Jokowi, wie der Präsident meist genannt wird, wird im Oktober sein Amt an den im Februar gewählten Ex-General Prabowo Subianto abgeben. Nusantara solle Jokowis „größtes Vermächtnis“ werden, sagt der Politikwissenschaftler Edbert Gani Suryahudaya vom indonesischen Centre for Strategic and International Studies. Doch noch ist Nusantara weit davon entfernt, eine richtige Stadt zu sein. „Nusantara ist noch nicht bereit“, erklärte Jokowi vor wenigen Wochen. Angekündigt hatte er das Projekt vor fünf Jahren, 2022 begannen die Bauarbeiten, 2045 soll die Stadt fertig sein. Zwei Millionen Menschen sollen hier dann auf einer Fläche leben, die viermal so groß ist wie die aktuelle Hauptstadt Jakarta und doppelt so groß wie New York.
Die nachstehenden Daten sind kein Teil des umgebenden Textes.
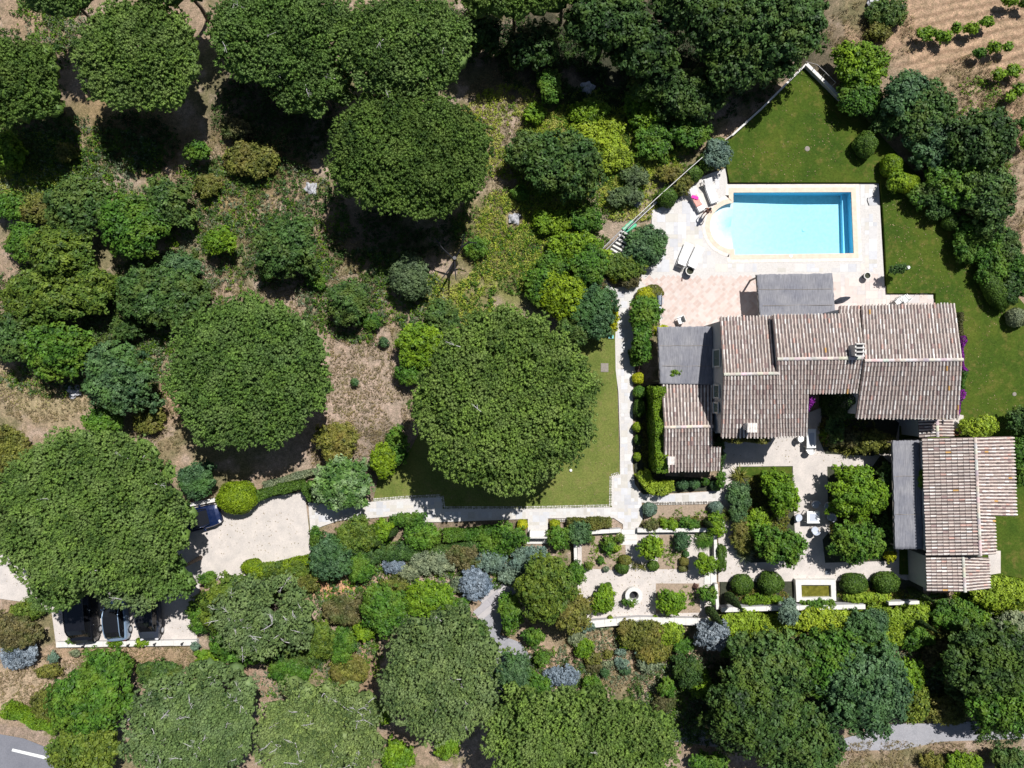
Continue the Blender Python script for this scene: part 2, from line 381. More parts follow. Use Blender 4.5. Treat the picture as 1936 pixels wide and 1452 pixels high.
# ================================================================== GROUND
POOL_OUT = [(1385, 363), (1610, 362), (1615, 480), (1388, 483), (1387, 472)] + \
    [(1388 + 47 * math.cos(a), 427.5 - 45 * math.sin(a)) for a in [rad(-100 - 10 * i) for i in range(17)]] + [(1385, 383)]
def build_ground():
    def axis(lo, hi, step):
        core = np.arange(lo, hi + step / 2, step); ext = [2, 5, 10, 20, 40, 80, 160, 320]
        return np.concatenate([[lo - e for e in reversed(ext)], core, [hi + e for e in ext]])
    xs = axis(-46, 46, .22); ys = axis(-36, 36, .22); nx, ny = len(xs), len(ys)
    X, Y = np.meshgrid(xs, ys); PX = X * S + 968; PY = 726 - Y * S
    Z = -.09 + .05 * (fbm(X, Y, 3.0, 3) - .5) + .05 * (fbm(X, Y, .8, 9, 2) - .5)
    base = np.array([.30, .215, .15]); C = np.zeros(X.shape + (3,)) + base
    n1 = fbm(X, Y, 4, 21); n2 = fbm(X, Y, 1.3, 31); n3 = fbm(X, Y, .6, 41, 3)
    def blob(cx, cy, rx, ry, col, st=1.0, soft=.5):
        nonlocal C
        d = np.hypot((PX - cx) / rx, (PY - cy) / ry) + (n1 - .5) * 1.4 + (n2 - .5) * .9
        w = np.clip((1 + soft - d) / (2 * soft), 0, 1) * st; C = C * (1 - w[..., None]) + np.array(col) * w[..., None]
    def poly(pts, col, st=1.0, wob=14):
        nonlocal C
        w = in_poly(PX + (n2 - .5) * wob * 2, PY + (n1 - .5) * wob * 2, pts) * st; C = C * (1 - w[..., None]) + np.array(col) * w[..., None]
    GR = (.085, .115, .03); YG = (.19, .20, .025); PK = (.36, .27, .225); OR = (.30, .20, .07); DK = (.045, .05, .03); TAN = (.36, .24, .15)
    w = np.clip((n1 - .47) * 7, 0, .75); C = C * (1 - w[..., None]) + np.array((.15, .15, .055)) * w[..., None]      # green patches
    w = np.clip((n2 - .56) * 9, 0, .8); C = C * (1 - w[..., None]) + np.array(PK) * w[..., None]
    for b in [(60, 330, 80, 60, YG, .8), (230, 250, 110, 70, OR, .8), (470, 300, 80, 60, OR, .8), (430, 380, 70, 40, (.34, .24, .10), .8), (110, 270, 60, 60, GR, .6),
              (50, 50, 40, 40, TAN, .8), (80, 740, 90, 45, (.33, .27, .14), .9), (310, 770, 30, 70, TAN, .9), (700, 740, 90, 90, PK, 1), (540, 530, 80, 50, PK, .7),
              (620, 870, 120, 30, PK, .8), (960, 220, 60, 50, PK, .9), (930, 300, 50, 70, PK, .7), (960, 440, 110, 60, YG, .85), (1010, 380, 60, 50, PK, .6),
              (1120, 270, 110, 110, YG, .8), (1080, 220, 60, 40, YG, .6), (1230, 240, 80, 60, GR, .9), (1180, 330, 80, 50, (.15, .17, .05), .7), (1150, 380, 70, 40, PK, .5),
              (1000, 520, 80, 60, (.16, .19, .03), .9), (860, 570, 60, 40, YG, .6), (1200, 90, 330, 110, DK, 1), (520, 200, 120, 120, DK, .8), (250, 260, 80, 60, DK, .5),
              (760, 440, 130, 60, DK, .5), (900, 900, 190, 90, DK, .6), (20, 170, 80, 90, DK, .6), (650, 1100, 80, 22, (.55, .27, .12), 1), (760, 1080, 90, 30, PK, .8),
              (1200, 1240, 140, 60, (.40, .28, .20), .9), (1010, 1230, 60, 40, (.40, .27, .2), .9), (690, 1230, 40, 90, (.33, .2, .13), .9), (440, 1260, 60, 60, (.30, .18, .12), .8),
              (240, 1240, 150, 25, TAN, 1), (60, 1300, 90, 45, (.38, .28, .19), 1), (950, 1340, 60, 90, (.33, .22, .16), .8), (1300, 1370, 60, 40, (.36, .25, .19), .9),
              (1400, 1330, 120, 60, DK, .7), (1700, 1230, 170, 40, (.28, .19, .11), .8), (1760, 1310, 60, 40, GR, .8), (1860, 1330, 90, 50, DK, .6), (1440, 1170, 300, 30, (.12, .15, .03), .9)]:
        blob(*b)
    vine = [(1575, -300), (2600, -300), (2600, 640), (1960, 560), (1925, 470), (1890, 400), (1880, 240), (1800, 190), (1680, 120), (1600, 80)]
    poly(vine, (.36, .235, .15), 1, 10)
    for b in [(1690, 120, 45, 40, (.26, .19, .13), .7), (1800, 150, 90, 30, (.24, .20, .12), .45), (1840, 250, 60, 60, (.30, .22, .16), .6), (1915, 380, 30, 90, (.30, .23, .17), .8), (1640, 20, 50, 30, (.12, .13, .05), .8)]:
        blob(*b)
    road = [(-900, 1180), (0, 1368), (45, 1378), (95, 1398), (150, 1430), (175, 1500), (-900, 1900)]
    poly(road, (.30, .22, .18), .9, 6)
    lum = C.mean(2, keepdims=True); C = (C * .72 + lum * .28) * np.array([1.30, 1.27, 1.24])
    V = np.stack([X.ravel(), Y.ravel(), Z.ravel()], 1)
    i = np.arange((ny - 1) * (nx - 1)); r_, c_ = i // (nx - 1), i % (nx - 1); a = r_ * nx + c_
    F = np.stack([a, a + 1, a + nx + 1, a + nx], 1)
    cx = (PX.ravel()[F].mean(1)); cy = (PY.ravel()[F].mean(1))
    keep = ~((cx > 1335) & (cx < 1622) & (cy > 356) & (cy < 490)); keep &= ~((cx > 1506) & (cx < 1578) & (cy > 1096) & (cy < 1130))
    F = F[keep]
    me = bpy.data.meshes.new('ground'); me = np_mesh('ground', V, [F], smooth=True)
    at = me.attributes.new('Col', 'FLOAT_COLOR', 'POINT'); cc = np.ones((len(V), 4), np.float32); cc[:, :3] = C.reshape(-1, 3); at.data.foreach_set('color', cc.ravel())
    at = me.attributes.new('furrow', 'FLOAT', 'POINT')
    fu = in_poly(PX, PY, vine).astype(np.float32) * np.clip((n1 - .35) * 5, .15, 1) * np.clip((PX - 1640) / 90, 0, 1); at.data.foreach_set('value', fu.ravel().astype(np.float32))
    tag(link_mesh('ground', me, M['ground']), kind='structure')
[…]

Nusantara soll 32 Milliarden US-Dollar kosten
Es ist ein gigantischer Kraftakt für Indonesien. Von den geplanten Baukosten von rund 32 Milliarden US-Dollar will die Regierung zwar nur 20 Prozent tragen, den Rest sollen private Investoren beisteuern. Doch die machen bislang nicht mit. Im Juni erklärte Indonesiens Investitionsminister Bahlil Lahadalia vor dem Parlament, dass zunächst die grundlegende Infrastruktur fertiggestellt werden solle. „Danach sind ausländische Investoren eingeladen, zu investieren.“
Ob die Investoren kommen, bleibt aber fraglich. Zumal für Jokowis Nachfolger Prabowo die neue Hauptstadt kein Herzensprojekt ist. „Prabowo hat zum Beispiel Initiativen wie kostenlose Mahlzeiten für Kinder vorgeschlagen, die erhebliche Mittel erfordern. Letztendlich wird er Prioritäten setzen müssen“, sagt Politikwissenschaftler Gani. Für Verunsicherung sorgte auch der überraschende Rücktritt von Nusantaras oberstem Behördenchef und dessen Vize vor ein paar Wochen.
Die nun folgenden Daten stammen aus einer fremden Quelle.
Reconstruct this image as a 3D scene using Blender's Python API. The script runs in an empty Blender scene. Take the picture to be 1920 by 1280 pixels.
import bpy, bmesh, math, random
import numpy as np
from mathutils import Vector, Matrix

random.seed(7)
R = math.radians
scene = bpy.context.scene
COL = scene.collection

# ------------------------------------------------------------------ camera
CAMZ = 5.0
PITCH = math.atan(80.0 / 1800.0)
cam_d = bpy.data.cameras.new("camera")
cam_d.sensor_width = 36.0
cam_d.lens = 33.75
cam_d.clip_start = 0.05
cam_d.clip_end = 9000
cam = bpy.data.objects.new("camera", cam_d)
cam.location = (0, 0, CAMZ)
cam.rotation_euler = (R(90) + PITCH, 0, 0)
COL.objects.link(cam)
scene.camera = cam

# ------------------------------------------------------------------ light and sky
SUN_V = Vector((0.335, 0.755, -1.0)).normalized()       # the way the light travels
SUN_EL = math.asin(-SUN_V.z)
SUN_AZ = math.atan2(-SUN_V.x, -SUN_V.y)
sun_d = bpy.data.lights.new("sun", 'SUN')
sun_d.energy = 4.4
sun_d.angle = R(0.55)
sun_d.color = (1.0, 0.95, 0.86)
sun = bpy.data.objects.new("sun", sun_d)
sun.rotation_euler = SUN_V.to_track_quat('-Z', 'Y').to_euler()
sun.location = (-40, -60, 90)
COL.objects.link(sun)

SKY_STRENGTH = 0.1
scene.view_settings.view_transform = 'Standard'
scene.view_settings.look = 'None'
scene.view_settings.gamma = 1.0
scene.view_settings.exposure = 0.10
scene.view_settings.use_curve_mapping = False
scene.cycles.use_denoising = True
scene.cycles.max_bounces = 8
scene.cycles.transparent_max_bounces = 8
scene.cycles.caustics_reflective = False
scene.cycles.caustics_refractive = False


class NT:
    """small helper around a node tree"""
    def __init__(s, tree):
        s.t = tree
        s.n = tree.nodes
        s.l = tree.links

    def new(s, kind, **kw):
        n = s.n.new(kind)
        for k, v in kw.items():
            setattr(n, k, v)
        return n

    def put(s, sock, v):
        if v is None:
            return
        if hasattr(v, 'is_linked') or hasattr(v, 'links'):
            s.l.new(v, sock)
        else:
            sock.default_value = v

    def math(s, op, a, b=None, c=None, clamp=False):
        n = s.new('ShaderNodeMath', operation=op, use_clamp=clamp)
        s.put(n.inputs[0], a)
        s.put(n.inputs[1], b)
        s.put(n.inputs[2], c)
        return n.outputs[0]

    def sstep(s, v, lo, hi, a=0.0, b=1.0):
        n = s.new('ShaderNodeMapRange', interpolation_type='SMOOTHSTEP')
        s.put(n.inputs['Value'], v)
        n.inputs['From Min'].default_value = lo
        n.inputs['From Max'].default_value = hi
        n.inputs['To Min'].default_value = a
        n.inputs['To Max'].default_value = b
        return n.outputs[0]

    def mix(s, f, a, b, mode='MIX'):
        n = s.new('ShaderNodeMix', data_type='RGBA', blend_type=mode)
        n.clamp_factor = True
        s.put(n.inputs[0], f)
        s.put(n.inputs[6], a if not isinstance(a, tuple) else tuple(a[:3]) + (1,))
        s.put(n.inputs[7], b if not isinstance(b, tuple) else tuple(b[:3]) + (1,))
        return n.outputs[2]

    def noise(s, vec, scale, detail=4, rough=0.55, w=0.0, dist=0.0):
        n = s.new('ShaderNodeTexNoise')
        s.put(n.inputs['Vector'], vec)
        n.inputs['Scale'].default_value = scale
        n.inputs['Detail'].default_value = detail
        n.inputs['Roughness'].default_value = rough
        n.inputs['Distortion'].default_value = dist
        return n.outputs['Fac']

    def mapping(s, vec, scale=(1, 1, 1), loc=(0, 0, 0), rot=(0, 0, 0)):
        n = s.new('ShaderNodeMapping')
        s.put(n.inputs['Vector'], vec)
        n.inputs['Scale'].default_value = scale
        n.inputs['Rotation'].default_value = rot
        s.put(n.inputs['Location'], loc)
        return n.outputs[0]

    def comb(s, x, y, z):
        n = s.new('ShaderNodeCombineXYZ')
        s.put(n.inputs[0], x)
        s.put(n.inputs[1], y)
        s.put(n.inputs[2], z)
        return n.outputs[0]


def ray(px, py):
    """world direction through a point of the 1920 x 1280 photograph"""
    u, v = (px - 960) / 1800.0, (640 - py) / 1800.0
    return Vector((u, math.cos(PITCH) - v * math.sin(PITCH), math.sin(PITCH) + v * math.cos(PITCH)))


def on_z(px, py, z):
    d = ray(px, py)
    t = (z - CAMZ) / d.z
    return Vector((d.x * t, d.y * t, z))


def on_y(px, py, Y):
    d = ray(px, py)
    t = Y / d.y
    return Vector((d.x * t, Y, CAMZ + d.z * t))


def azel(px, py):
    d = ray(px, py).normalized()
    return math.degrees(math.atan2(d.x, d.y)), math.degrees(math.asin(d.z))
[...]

Nusantara soll die bisherige Hauptstadt Jakarta als Verwaltungszentrum des riesigen Inselstaats ersetzen. Jakarta selbst, so Jokowi, solle „ganz zu einem Geschäfts-, Tourismus- und Wirtschaftszentrum werden“. In der Region leben knapp 34 Millionen Menschen, mehr sind es nur im Großraum Tokio. Jakarta leidet unter schlechter Luft, zu viel Verkehr und regelmäßigen Überflutungen. Rund 40 Prozent der Stadt liegen schon jetzt unter dem Meeresspiegel, bis 2050 könnte der Norden der Metropole komplett unter Wasser stehen. Nusantara dagegen sei sicher vor Naturkatastrophen, behauptet Präsident Widodo.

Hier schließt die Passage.